Stated problem
Look below and pull out each line with the word "Blender".

Dataset entries

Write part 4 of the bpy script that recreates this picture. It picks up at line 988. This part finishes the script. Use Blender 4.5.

--

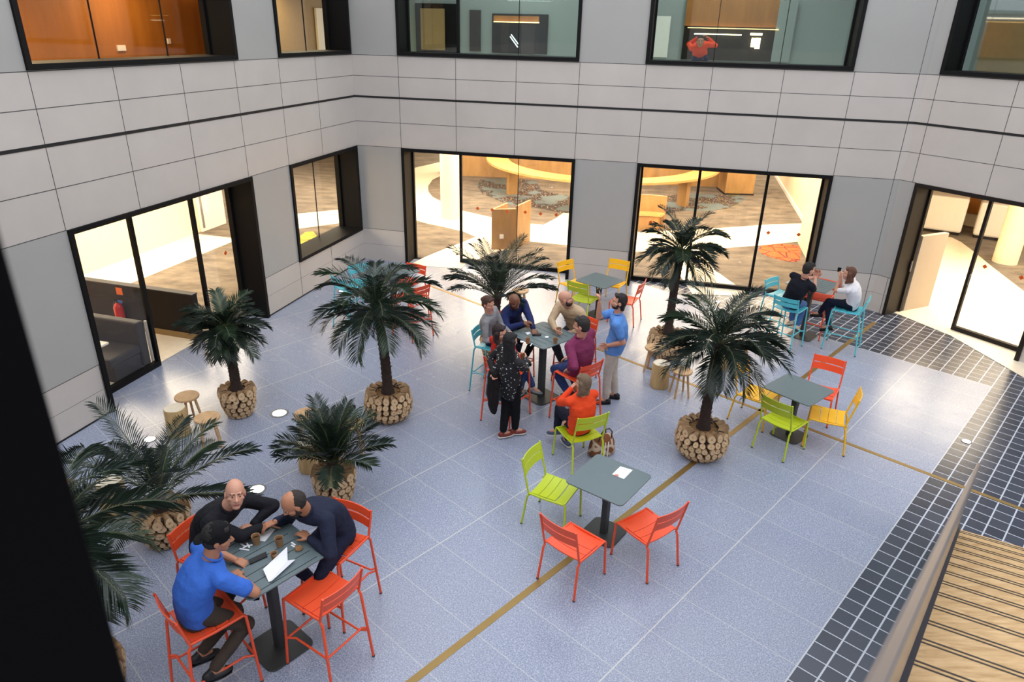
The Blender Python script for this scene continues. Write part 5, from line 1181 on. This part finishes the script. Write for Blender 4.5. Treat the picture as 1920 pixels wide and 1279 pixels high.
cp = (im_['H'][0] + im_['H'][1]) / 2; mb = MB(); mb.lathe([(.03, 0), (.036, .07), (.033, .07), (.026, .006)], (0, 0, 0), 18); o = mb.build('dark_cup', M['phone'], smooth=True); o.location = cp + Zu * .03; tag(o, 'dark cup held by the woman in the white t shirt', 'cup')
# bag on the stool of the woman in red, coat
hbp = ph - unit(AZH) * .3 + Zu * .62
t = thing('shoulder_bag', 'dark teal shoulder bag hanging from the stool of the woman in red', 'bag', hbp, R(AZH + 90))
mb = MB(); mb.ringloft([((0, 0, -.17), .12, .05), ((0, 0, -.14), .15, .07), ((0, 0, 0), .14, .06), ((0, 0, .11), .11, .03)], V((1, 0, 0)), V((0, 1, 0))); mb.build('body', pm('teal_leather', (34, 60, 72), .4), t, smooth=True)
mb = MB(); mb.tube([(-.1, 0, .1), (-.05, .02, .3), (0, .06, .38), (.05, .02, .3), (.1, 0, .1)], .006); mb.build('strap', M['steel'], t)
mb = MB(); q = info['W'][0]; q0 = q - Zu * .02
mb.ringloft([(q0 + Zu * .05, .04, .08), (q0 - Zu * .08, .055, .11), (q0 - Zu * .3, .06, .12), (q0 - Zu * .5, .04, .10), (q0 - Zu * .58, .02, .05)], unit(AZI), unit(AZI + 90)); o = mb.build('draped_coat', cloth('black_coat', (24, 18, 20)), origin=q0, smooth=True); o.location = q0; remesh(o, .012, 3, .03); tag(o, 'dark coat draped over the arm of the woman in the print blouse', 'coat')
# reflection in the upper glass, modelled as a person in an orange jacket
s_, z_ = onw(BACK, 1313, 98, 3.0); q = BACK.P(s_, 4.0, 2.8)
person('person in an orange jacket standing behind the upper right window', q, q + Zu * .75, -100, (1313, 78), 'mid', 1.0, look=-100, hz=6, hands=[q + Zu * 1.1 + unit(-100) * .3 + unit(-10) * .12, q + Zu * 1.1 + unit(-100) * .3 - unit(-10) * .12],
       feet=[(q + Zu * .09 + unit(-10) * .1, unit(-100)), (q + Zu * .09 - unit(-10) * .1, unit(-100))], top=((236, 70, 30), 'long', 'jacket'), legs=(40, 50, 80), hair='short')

Task answer
Write part 4 of the bpy script that recreates this picture. It picks up at line 988. This part finishes the script. Use Blender 4.5.
The Blender Python script for this scene continues. Write part 5, from line 1181 on. This part finishes the script. Write for Blender 4.5. Treat the picture as 1920 pixels wide and 1279 pixels high.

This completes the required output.